◆ PROBLEM TO SOLVE ◆
Repeat each line exactly as it is written.

- - -

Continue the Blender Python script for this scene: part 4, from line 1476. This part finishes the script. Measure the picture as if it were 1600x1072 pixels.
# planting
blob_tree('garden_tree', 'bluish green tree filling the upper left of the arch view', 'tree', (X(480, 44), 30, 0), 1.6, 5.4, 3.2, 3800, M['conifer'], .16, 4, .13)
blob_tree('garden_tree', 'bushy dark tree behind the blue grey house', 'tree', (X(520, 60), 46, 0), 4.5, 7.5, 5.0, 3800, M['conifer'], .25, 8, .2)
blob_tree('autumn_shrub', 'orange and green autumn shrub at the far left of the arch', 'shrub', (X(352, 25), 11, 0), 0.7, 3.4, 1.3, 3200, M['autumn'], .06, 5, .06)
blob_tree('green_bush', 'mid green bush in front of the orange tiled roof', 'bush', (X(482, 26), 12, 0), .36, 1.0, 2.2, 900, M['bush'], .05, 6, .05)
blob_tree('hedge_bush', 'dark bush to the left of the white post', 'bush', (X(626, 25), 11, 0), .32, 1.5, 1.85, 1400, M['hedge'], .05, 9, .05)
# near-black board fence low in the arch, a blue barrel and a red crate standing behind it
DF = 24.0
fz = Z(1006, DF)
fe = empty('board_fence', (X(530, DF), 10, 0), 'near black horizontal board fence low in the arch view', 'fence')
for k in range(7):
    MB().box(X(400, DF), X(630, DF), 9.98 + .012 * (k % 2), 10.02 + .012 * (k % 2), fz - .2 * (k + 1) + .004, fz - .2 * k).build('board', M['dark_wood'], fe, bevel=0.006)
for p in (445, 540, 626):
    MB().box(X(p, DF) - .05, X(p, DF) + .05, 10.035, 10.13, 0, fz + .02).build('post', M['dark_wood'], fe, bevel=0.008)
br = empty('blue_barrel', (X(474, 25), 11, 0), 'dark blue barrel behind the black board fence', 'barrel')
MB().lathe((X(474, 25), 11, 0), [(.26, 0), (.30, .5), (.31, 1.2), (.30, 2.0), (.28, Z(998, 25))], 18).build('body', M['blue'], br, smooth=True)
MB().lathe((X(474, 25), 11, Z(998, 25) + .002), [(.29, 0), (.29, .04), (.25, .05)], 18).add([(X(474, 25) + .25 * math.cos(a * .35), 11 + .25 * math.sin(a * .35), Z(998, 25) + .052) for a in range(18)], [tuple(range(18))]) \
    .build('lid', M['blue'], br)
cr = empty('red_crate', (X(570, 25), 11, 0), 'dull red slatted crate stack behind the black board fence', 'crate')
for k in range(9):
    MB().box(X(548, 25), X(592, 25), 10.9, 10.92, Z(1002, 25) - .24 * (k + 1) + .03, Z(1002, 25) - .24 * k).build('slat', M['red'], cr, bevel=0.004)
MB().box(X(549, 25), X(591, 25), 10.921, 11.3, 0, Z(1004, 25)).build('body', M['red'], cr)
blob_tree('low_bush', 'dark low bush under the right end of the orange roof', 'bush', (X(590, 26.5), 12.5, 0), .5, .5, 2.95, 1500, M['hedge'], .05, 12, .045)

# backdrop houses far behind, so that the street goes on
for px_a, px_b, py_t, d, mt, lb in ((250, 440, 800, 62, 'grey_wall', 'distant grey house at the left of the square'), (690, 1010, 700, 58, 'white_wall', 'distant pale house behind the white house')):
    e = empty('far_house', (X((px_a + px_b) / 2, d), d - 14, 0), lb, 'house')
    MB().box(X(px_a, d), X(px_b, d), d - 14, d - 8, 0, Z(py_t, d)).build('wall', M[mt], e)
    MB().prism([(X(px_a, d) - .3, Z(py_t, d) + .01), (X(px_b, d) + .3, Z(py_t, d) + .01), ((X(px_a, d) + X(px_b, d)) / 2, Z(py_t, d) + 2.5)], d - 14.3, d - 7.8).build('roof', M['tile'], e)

- - -

◆ ANSWER ◆
Continue the Blender Python script for this scene: part 4, from line 1476. This part finishes the script. Measure the picture as if it were 1600x1072 pixels.
# planting
blob_tree('garden_tree', 'bluish green tree filling the upper left of the arch view', 'tree', (X(480, 44), 30, 0), 1.6, 5.4, 3.2, 3800, M['conifer'], .16, 4, .13)
blob_tree('garden_tree', 'bushy dark tree behind the blue grey house', 'tree', (X(520, 60), 46, 0), 4.5, 7.5, 5.0, 3800, M['conifer'], .25, 8, .2)
blob_tree('autumn_shrub', 'orange and green autumn shrub at the far left of the arch', 'shrub', (X(352, 25), 11, 0), 0.7, 3.4, 1.3, 3200, M['autumn'], .06, 5, .06)
blob_tree('green_bush', 'mid green bush in front of the orange tiled roof', 'bush', (X(482, 26), 12, 0), .36, 1.0, 2.2, 900, M['bush'], .05, 6, .05)
blob_tree('hedge_bush', 'dark bush to the left of the white post', 'bush', (X(626, 25), 11, 0), .32, 1.5, 1.85, 1400, M['hedge'], .05, 9, .05)
# near-black board fence low in the arch, a blue barrel and a red crate standing behind it
DF = 24.0
fz = Z(1006, DF)
fe = empty('board_fence', (X(530, DF), 10, 0), 'near black horizontal board fence low in the arch view', 'fence')
for k in range(7):
    MB().box(X(400, DF), X(630, DF), 9.98 + .012 * (k % 2), 10.02 + .012 * (k % 2), fz - .2 * (k + 1) + .004, fz - .2 * k).build('board', M['dark_wood'], fe, bevel=0.006)
for p in (445, 540, 626):
    MB().box(X(p, DF) - .05, X(p, DF) + .05, 10.035, 10.13, 0, fz + .02).build('post', M['dark_wood'], fe, bevel=0.008)
br = empty('blue_barrel', (X(474, 25), 11, 0), 'dark blue barrel behind the black board fence', 'barrel')
MB().lathe((X(474, 25), 11, 0), [(.26, 0), (.30, .5), (.31, 1.2), (.30, 2.0), (.28, Z(998, 25))], 18).build('body', M['blue'], br, smooth=True)
MB().lathe((X(474, 25), 11, Z(998, 25) + .002), [(.29, 0), (.29, .04), (.25, .05)], 18).add([(X(474, 25) + .25 * math.cos(a * .35), 11 + .25 * math.sin(a * .35), Z(998, 25) + .052) for a in range(18)], [tuple(range(18))]) \
    .build('lid', M['blue'], br)
cr = empty('red_crate', (X(570, 25), 11, 0), 'dull red slatted crate stack behind the black board fence', 'crate')
for k in range(9):
    MB().box(X(548, 25), X(592, 25), 10.9, 10.92, Z(1002, 25) - .24 * (k + 1) + .03, Z(1002, 25) - .24 * k).build('slat', M['red'], cr, bevel=0.004)
MB().box(X(549, 25), X(591, 25), 10.921, 11.3, 0, Z(1004, 25)).build('body', M['red'], cr)
blob_tree('low_bush', 'dark low bush under the right end of the orange roof', 'bush', (X(590, 26.5), 12.5, 0), .5, .5, 2.95, 1500, M['hedge'], .05, 12, .045)

# backdrop houses far behind, so that the street goes on
for px_a, px_b, py_t, d, mt, lb in ((250, 440, 800, 62, 'grey_wall', 'distant grey house at the left of the square'), (690, 1010, 700, 58, 'white_wall', 'distant pale house behind the white house')):
    e = empty('far_house', (X((px_a + px_b) / 2, d), d - 14, 0), lb, 'house')
    MB().box(X(px_a, d), X(px_b, d), d - 14, d - 8, 0, Z(py_t, d)).build('wall', M[mt], e)
    MB().prism([(X(px_a, d) - .3, Z(py_t, d) + .01), (X(px_b, d) + .3, Z(py_t, d) + .01), ((X(px_a, d) + X(px_b, d)) / 2, Z(py_t, d) + 2.5)], d - 14.3, d - 7.8).build('roof', M['tile'], e)